Certainly, this is some of Pye Corner Audio’s strongest output to date. The synths have never sounded better – hear how “Phantom Orchid” and “The Creeper” summon up thick, viscous tones that bring to mind the saturated colours of an ’80s TV ident. There is a sense of propulsion here, meanwhile, that separates Pye Corner Audio from his waftier kin. The Head Technician’s music has often lurked in the shadows around the edge of the dancefloor, and tracks like “Growth Potential” and “Earthwork” couple arpeggiated synths to thunking rhythms in a way that is unquestionably gripping.

Ultimately, though, this music is all about building atmosphere, and on that count even the interludes deliver. “Paleolith” and “The Long Now” are brief but evocative, intensifying the sense of narrative beat – little moments of repose before the tension cranks up again. The virtues of restraint pay off on a track like “Hive Mind”, a masterclass in slow build that resembles a rain-sodden English take on the ’80s horror soundtracks of John Carpenter. One can only guess at the specific plot details of this imaginary film, but you just know that this is the moment the pursuit begins.

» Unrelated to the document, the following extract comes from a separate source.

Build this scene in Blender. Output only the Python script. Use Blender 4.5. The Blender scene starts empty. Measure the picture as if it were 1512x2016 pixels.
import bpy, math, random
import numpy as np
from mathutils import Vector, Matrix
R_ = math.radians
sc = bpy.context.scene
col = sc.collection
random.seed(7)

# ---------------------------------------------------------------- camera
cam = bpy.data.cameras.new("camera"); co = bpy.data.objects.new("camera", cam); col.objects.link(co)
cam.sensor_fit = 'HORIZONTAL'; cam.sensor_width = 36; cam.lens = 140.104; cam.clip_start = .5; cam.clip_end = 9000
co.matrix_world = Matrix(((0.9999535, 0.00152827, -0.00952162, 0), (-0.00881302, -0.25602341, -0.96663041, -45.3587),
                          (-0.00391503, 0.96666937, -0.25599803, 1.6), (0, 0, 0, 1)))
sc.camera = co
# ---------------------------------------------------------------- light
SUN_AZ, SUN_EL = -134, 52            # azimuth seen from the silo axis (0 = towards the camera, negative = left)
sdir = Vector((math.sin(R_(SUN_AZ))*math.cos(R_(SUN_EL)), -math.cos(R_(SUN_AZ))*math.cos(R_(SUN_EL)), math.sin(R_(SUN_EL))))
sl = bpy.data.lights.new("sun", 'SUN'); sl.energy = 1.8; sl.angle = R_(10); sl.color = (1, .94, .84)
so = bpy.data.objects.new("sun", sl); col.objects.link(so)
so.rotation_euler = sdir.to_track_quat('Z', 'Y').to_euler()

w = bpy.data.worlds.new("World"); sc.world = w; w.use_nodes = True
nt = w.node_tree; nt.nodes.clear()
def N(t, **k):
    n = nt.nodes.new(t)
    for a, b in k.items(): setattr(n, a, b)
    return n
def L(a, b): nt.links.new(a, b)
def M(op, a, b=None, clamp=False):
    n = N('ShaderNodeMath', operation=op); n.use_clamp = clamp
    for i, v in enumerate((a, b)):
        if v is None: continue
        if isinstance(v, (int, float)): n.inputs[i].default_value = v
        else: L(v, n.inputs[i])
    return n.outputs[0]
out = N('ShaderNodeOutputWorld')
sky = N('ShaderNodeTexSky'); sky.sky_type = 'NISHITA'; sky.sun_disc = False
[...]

The last decade or so has seen experimental musicians such as Blanck Mass and The Haxan Cloak make the leap from underground music ubiquity to become actual film composers. It’s a path you could certainly see Pye Corner Audio taking. Yet so well-crafted is his music, so fleshed out are his concepts, that you can perhaps see why he’s chosen not to hitch his sounds to another’s vision. An album like Entangled Routes doesn’t need to be tied to moving images to reach its potential. Press play and it works its magic, imprinting its strange and fantastic visions direct onto your mind’s eye.